Il re giordano Abdallah minaccia contromisure e invita l'Unione Europea ad "assumere una posizione ferma contro Israele". Intanto è in discussione la proposta di alcuni parlamentari giordani riguardante l'espulsione dell'ambasciatore israeliano da Amman e il ritiro del proprio da Tel Aviv; simile contromisura fu adottata già nel Febbraio 2014 come risposta ad un disegno di legge, discusso alla Knesset, che imporrebbe la sovranità israeliana sulla moschea Al Aqsa.
Mentre Hamas festeggia per le strade di Gaza i 28 anni dalla sua costituzione, a ridosso dei valichi quasi quotidianamente hanno luogo scontri tra giovani Gazawi ed esercito israeliano. Venerdì scorso Mahmoud Muhammad Saed al-Aghaun, un giovane vent'enne di Gaza, è rimasto ucciso dal fuoco israeliano, mentre 31 sono stati i feriti durante scontri con l'esercito. Inoltre di recente l'air force israeliana ha ripreso a colpire la Striscia in risposta al lancio di alcuni razzi lanciati dall'enclave e caduti in aree inabitate. L'11 ottobre scorso una giovane trent'enne incinta di cinque mesi e sua figlia di due anni sono rimaste vittime di un raid aereo delle Forze di Difesa Israeliane, mentre il 16 dicembre scorso tre missili seguiti da colpi di artiglieria hanno causato quattro feriti a Khan Younis.

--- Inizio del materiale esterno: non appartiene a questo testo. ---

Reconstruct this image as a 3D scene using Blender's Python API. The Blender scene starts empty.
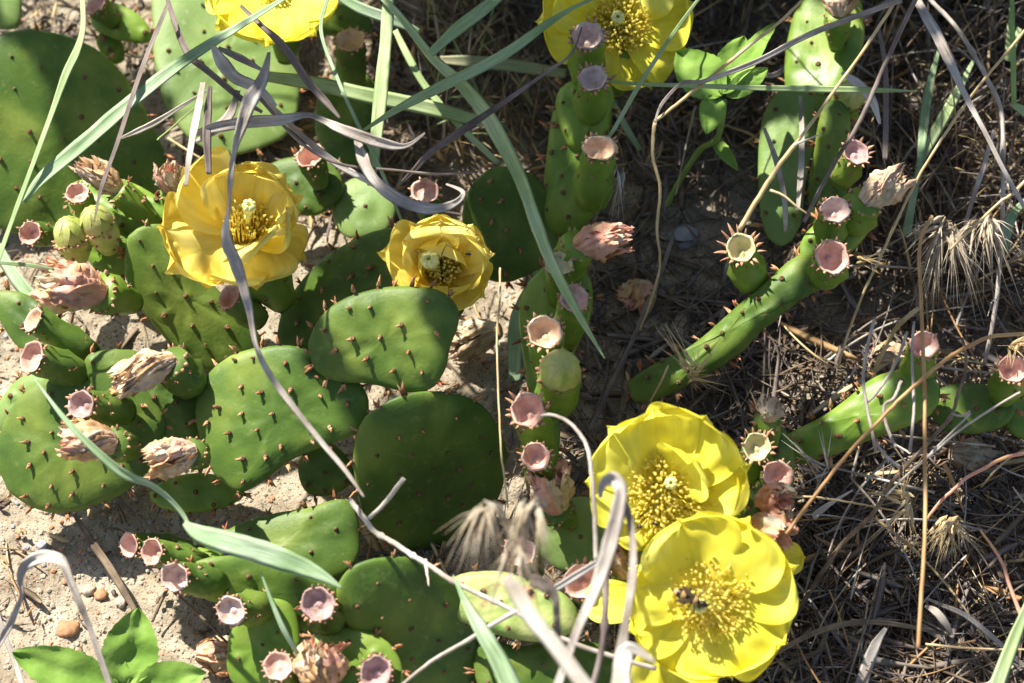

In Cisgiordania, a Gaza Strip e nei territori del 1948 [attuale Stato di Israele] non si arrestano le tensioni. Dati diffusi dal Middle East Monitor, attestano che dallo scorso 14 settembre il bilancio delle vittime è salito a 121 morti palestinesi, di cui 27 minori, 89 uomini e 5 donne. Rimane preoccupante il numero sempre in crescita dei feriti palestinesi che aggiornato al 20 dicembre è andato oltre le 9.817 persone. Intanto, il 16 dicembre scorso le strade di Gerusalemme sono state teatro di forti manifestazioni da parte dei parenti di molte delle vittime palestinesi. A tutt'oggi, infatti, le autorità israeliane hanno negato la restituzione alle relative famiglie di 53 salme.
La sollevazione palestinese è una sollevazione generazionale che vede in strada per lo più giovani dai 15 ai 28 anni, vittime della crisi rappresentativa che le forze politiche palestinesi stanno affrontando. L'Intifada dei coltelli, denominata tale per via dei diffusi attacchi con arma da taglio in tutto il paese, si scontra, infatti, con le inefficienze politiche della comunità internazionale e chiarifica le evidenti mancanze diplomatiche della classe dirigente palestinese.
Per questo, la nuova Intifada, potrebbe essere figlia di anni di veti, vaghezze e bavagli e del conseguente fallimento degli accordi di Oslo, i cui limiti nelle applicazioni hanno sfamato per vent'anni le attuali generazioni palestinesi con l'esasperazione.